The inclusion of CSI Compressco's fleet will position Kodiak as the industry leader with the largest contract compression fleet, boasting 4.3 million revenue-generating horsepower

Kodiak-20thDec

(Credit: Talpa from Pixabay)

Kodiak Gas Services and CSI Compressco have officially entered into a definitive merger agreement. According to the terms of the agreement, Kodiak will complete the acquisition of CSI Compressco through an all-equity transaction, with an estimated total value of around $854m.

This valuation includes taking on approximately $619m in net debt. The calculation is based on the closing price of Kodiak’s stock as of 18 December 2023.

The inclusion of CSI Compressco’s fleet will position Kodiak as the industry leader with the largest contract compression fleet, boasting 4.3 million revenue-generating horsepower.

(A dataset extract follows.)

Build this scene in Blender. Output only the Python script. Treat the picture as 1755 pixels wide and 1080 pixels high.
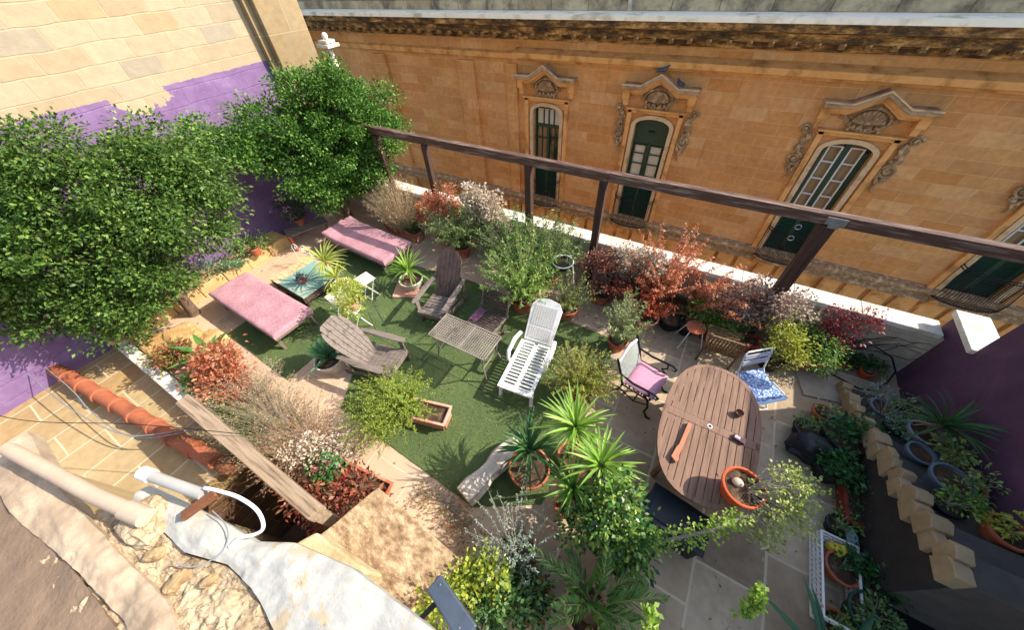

This strategic move not only expands Kodiak’s reach but also delves further into the natural gas value chain by incorporating CSI Compressco’s treating, gas cooling, and aftermarket services businesses. The augmented scale achieved through this merger enables Kodiak to uphold its commitment to delivering top-notch service and reinforces its dominant presence in key operational regions like the Permian Basin and Eagle Ford Shale. Notably, both Kodiak and CSI Compressco rely on fixed-revenue contracts with inflation-protection mechanisms, ensuring resilient cash flows even amidst commodity price fluctuations.

Based on Wall Street consensus estimates for both entities, the merged company is anticipated to generate approximately $630m in 2024 Adjusted EBITDA, factoring in the anticipated annual cost synergies of at least $20m.

Kodiak CEO Mickey McKee said: “I am excited to announce the acquisition of CSI Compressco, a highly accretive and leverage-neutral transaction that we believe will unlock significant value for both Kodiak shareholders and CSI Compressco unitholders.

“The increased scale provided by the industry’s largest contract compression fleet will allow Kodiak to continue to provide the highest level of service in the industry to our customers, many of which are themselves undergoing consolidation.”

According to the terms outlined in the merger agreement, CSI Compressco unitholders are set to receive 0.086 shares of Kodiak common stock for each CSI Compressco common unit they possess. Following the completion of the merger, the combined company will adopt an “Up-C” structure. CSI Compressco unitholders who meet specific criteria will have the option to choose 0.086 limited liability company units, representing economic interests in Kodiak’s operating subsidiary, along with an equal number of shares of non-economic voting preferred stock of Kodiak, for each CSI Compressco common unit they hold. These units can be redeemed at the holder’s discretion for one share of Kodiak common stock, along with the cancellation of a corresponding share of preferred stock, after a six-month post-closing lock-up period and subject to certain conditions. Upon the merger’s completion, CSI Compressco unitholders are expected to own approximately 14% of the combined company on a fully diluted basis.

The merger has received approval from both the Board of Directors of Kodiak and the Board of Directors of CSI Compressco GP. Notably, key unitholders of CSI Compressco, such as Spartan Energy Partners (controlling the CSI Compressco GP), Merced Capital, and Orvieto Fund, holding a combined ownership of over 50% of CSI Compressco’s outstanding units, have entered into support agreements. As per these agreements, they commit to voting their CSI Compressco units in favour of the merger once the S-4 Registration Statement becomes effective with the SEC. This signifies a substantial level of support and alignment among major stakeholders for the successful completion of the transaction.

The anticipated timeline for the transaction’s completion is set for the second quarter of 2024. However, this is contingent upon securing various regulatory approvals and meeting other closing conditions, including obtaining clearance under the Hart-Scott-Rodino (HSR) Act.